In some ways, the SVU post was the next logical step in Dziedzic’s career. During law school, she interned with the Arapahoe County DA, an opportunity that progressed into a part-time job during her final year at Sturm. The day she passed the bar exam was the day she returned with a full-time position.

But in other ways, her promotion seemed unlikely. Dziedzic admits she never felt like someone who was born to be a lawyer, let alone an SVU prosecutor.

Growing up in a small town outside of Knoxville, Dziedzic earned undergraduate degrees in history and political science from the University of Tennessee. And then the recession hit.

The job market didn’t look promising and she saw law school as a way both to bide her time and turn her undergraduate lemons into “marginally-profitable lemonade.” She asked her uncle, Sturm graduate Howard Kenison (JD ’72), for advice.

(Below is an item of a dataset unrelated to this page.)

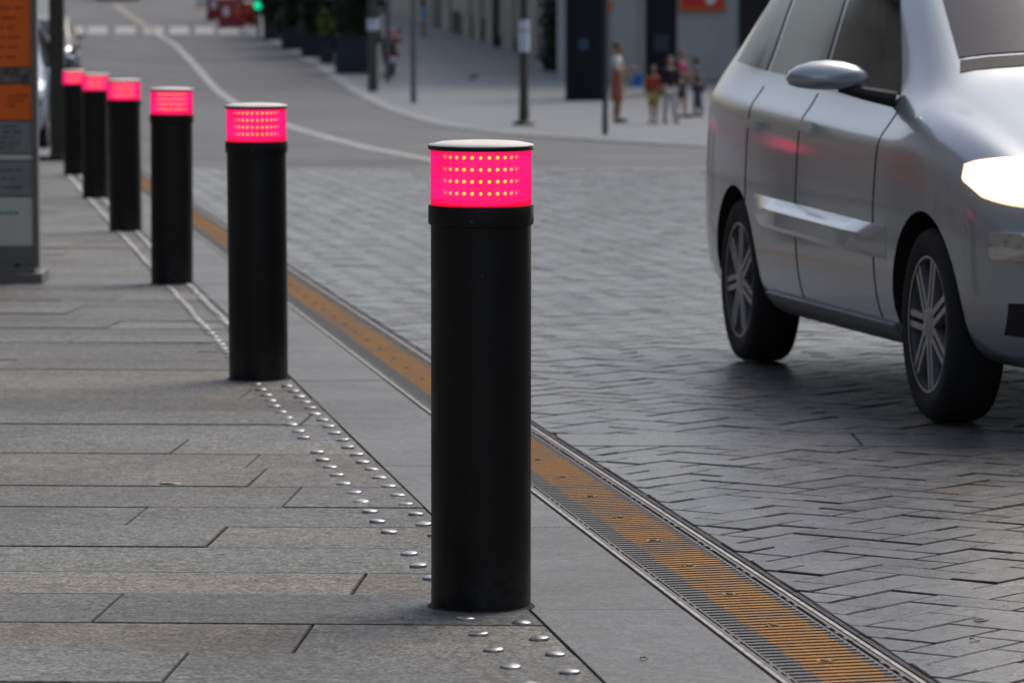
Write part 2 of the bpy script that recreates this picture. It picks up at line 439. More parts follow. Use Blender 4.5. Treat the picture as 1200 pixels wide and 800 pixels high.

“One of things he told me was the practice of law is very local,” Dziedzic recalls, “so consider strongly the community you want to live in when choosing your law school.”

There was no comparison to Denver, Dziedzic says. Access to outdoor activity was surpassed only by access to a number of major district attorney’s offices where she could gain experience. And she still feels supported by the on-campus community she found with her classmates and professors.

“When you’ve put that much time and paid a not-insignificant amount of money to get that degree, to be able then to have had a school that gave you the ability to build those relationships and parlay it into … hitting the ground running, it’s actually really rare,” she says.

Rare, too, was Dziedzic’s work on the Franklin case, prosecuting a man who used drugs and violence to control the children he forced into a sex trafficking ring. In many similar cases, the victims often recant or recoil from the public eye — forget appearing before a judge and jury.

But Dziedzic spent years developing relationships with the victims, building their trust. As a result, eight of nine victims took the stand and testified against Franklin.

Leora Joseph, who promoted Dziedzic to the SVU, despite her relative lack of experience, couldn’t be prouder. She credits Dziedzic with an ability to connect with people, victims in particular. And beneath Dziedzic’s raw talent and work ethic, Joseph says she saw a willingness to learn and a drive to improve.

“It’s very easy to be motivated by ‘television’s closing arguments,’” Joseph says, referencing the popularity of courtroom dramas like “Law & Order.” “They are really fun, passionate moments and are fun to watch. But that’s not real life. Real life is that you’re so passionate about something that you’re going to work really hard, and that’s something that Kelley was always really good at. It means understanding facts and people and the law and using all of those things in a skilled way in order to be an advocate.”

For Dziedzic, advocacy is what the FBI honor is all about.

“It could have gone to people who prosecuted a series of armed robberies at banks or serious economic crime or maybe took down a big international drug syndicate,” she says of the award. “The fact that it was recognized for work in human trafficking I think is really special.

“For a really long time, I think there was this attitude of ‘criminal justice is a matter of resources, so do we spend our resources on this type of victim?’” she adds. “And for there now to be that recognition that these are cases that are so worth our time, attention and resources, that’s a real turning point.”